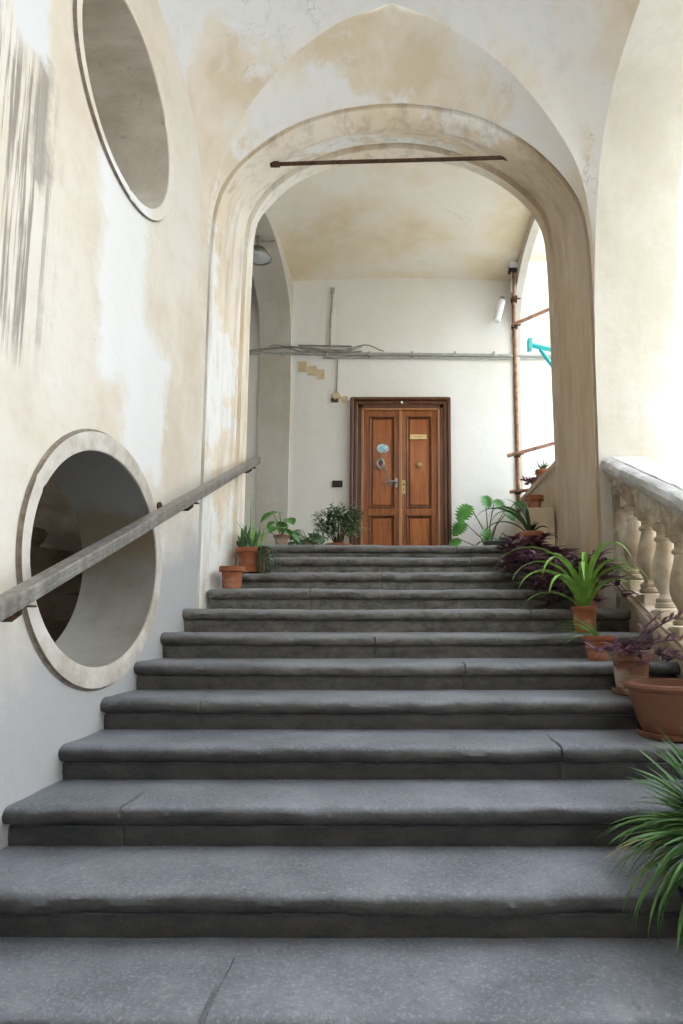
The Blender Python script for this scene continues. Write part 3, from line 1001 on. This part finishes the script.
# iron tie rod across the arch
tr = MB().tube([(-1.15, 4.82, 5.705), (-.6, 4.82, 5.725), (0, 4.82, 5.742), (.5, 4.82, 5.757), (.905, 4.82, 5.77)], .016, 8)
tr.bbox(-1.18, -1.09, 4.79, 4.85, 5.692, 5.718, .008).bbox(.87, .93, 4.79, 4.85, 5.757, 5.785, .008)
tag(tr.build('iron_tie_rod', M['iron'], None, 40), 'rusty iron tie rod spanning the top of the archway', 'tie rod')

# ------------------------------------------------------------------ scaffold by the right opening

sc = empty('scaffold', (1.46, 7.7, LAND), 'rusty scaffold pole with cross pipes in the right landing opening', 'scaffold')
SL = (-1.46, -7.7, -LAND)
PX, PY = 1.485, 7.72
MB().tube([(PX, PY, LAND), (PX - .005, PY, 4.5), (PX - .012, PY, 6.52)], .027, 12).build('upright', M['rust'], sc, 40, SL)


def pipe(a, b, r=.024, m='rust'):
    MB().tube([a, b], r, 12).build('cross_pipe', M[m], sc, 40, SL)


pipe((1.34, 7.665, 3.92), (2.05, 7.60, 4.10))
pipe((1.36, 7.665, 3.44), (1.86, 7.60, 3.475))
pipe((1.44, 7.665, 5.72), (2.0, 7.50, 5.90))
cp = [(3.945, 0), (3.45, 0), (5.725, 0), (6.10, 0)]
for z, _ in cp:
    q = MB()
    q.lathe([(.040, -.03), (.044, -.02), (.044, .02), (.040, .03)], (PX - .006, PY, z), 14)
    q.bbox(PX - .03, PX + .03, PY - .085, PY - .035, z - .03, z + .03, .008)
    q.tube([(PX + .02, PY - .03, z), (PX + .075, PY - .04, z + .01)], .010, 8)
    q.build('coupler', M['iron'], sc, 40, SL)
q = MB().bbox(PX - .07, PX + .06, PY - .05, PY + .05, 6.50, 6.56, .008)
q.build('top_clamp', M['iron'], sc, 40, SL)
tag(MB().bbox(1.42, 1.95, 7.60, 7.66, 6.53, 6.60, .005).build('crossbar', M['pvc'], sc, 30, SL), 'white wooden bar')
tag(MB().add([], []).bbox(1.44, 1.51, 7.70, 7.72, 6.20, 6.50, .003).build('side_plate', M['duct'], sc, 30, SL), 'grey metal plate')

# teal bracket
tb = empty('awning_bracket', (2.17, 7.1, 5.17), 'teal metal bracket sticking out in the right landing opening', 'bracket')
MB().tube([(-.62, 0, .0), (.32, 0, -.22)], .036, 4).build('arm', M['teal'], tb, 20)
MB().bbox(-.65, -.60, -.045, .045, -.08, .075, .006).build('end_cap', M['teal'], tb, 30)
MB().tube([(-.50, 0, -.06), (-.28, 0, -.38), (.0, 0, -.78), (.32, 0, -1.22)], .026, 4).build('brace', M['teal'], tb, 20)
MB().bbox(.30, .37, -.04, .04, -2.7, .10, .006).build('post', M['teal'], tb, 30)

# ------------------------------------------------------------------ plants


def strap(mb, base, az, el, L, w, droop, segs=10, fold=.25, side=0, base_w=.55, seed=None):
    """long blade that leaves the base and bends over"""
    p = Vector(base); el0 = el
    rows = []
    for i in range(segs + 1):
        t = i / segs
        ang = el - droop * t ** 1.4
        a = az + side * t
        dv = Vector((math.cos(a) * math.cos(ang), math.sin(a) * math.cos(ang), math.sin(ang)))
        sv = Vector((-math.sin(a), math.cos(a), 0))
        up = sv.cross(dv) * -1
        ww = w * (base_w + (1 - base_w) * math.sin(min(t * 2.2, 1) * math.pi / 2)) * (1 - max(0, (t - .35) / .65) ** 1.7)
        ww = max(ww, .0008)
        rows.append([p + sv * ww * .5 + up * fold * ww * .5, p, p - sv * ww * .5 + up * fold * ww * .5])
        p = p + dv * (L / segs)
    mb.loft(rows)


def leaf(mb, base, dirv, upv, L, w, prof=None, curl=.25, fold=.2, segs=7, petiole=0):
    """broad leaf: half width prof(t) along the midrib"""
    d = Vector(dirv).normalized(); u = Vector(upv)
    s = d.cross(u).normalized(); u = s.cross(d).normalized()
    prof = prof or (lambda t: math.sin(math.pi * t ** .75) ** .85)
    p0 = Vector(base)
    rows = []
    for i in range(segs + 1):
        t = i / segs
        c = p0 + d * (L * t) - u * (curl * L * t * t)
        h = w * .5 * max(prof(t), .01)
        rows.append([c + s * h + u * fold * h, c + s * h * .5 + u * fold * h * .35, c, c - s * h * .5 + u * fold * h * .35, c - s * h + u * fold * h])
    mb.loft(rows)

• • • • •

**STATED GOAL:** Restate each line from the start of the listing through the line bearing "MB().tube([a, b], r, 12).build('cross_pipe', M[m], sc, 40, SL)" word for word. Drop the pictures.

**SOLUTION:**
The Blender Python script for this scene continues. Write part 3, from line 1001 on. This part finishes the script.
# iron tie rod across the arch
tr = MB().tube([(-1.15, 4.82, 5.705), (-.6, 4.82, 5.725), (0, 4.82, 5.742), (.5, 4.82, 5.757), (.905, 4.82, 5.77)], .016, 8)
tr.bbox(-1.18, -1.09, 4.79, 4.85, 5.692, 5.718, .008).bbox(.87, .93, 4.79, 4.85, 5.757, 5.785, .008)
tag(tr.build('iron_tie_rod', M['iron'], None, 40), 'rusty iron tie rod spanning the top of the archway', 'tie rod')

# ------------------------------------------------------------------ scaffold by the right opening

sc = empty('scaffold', (1.46, 7.7, LAND), 'rusty scaffold pole with cross pipes in the right landing opening', 'scaffold')
SL = (-1.46, -7.7, -LAND)
PX, PY = 1.485, 7.72
MB().tube([(PX, PY, LAND), (PX - .005, PY, 4.5), (PX - .012, PY, 6.52)], .027, 12).build('upright', M['rust'], sc, 40, SL)


def pipe(a, b, r=.024, m='rust'):
    MB().tube([a, b], r, 12).build('cross_pipe', M[m], sc, 40, SL)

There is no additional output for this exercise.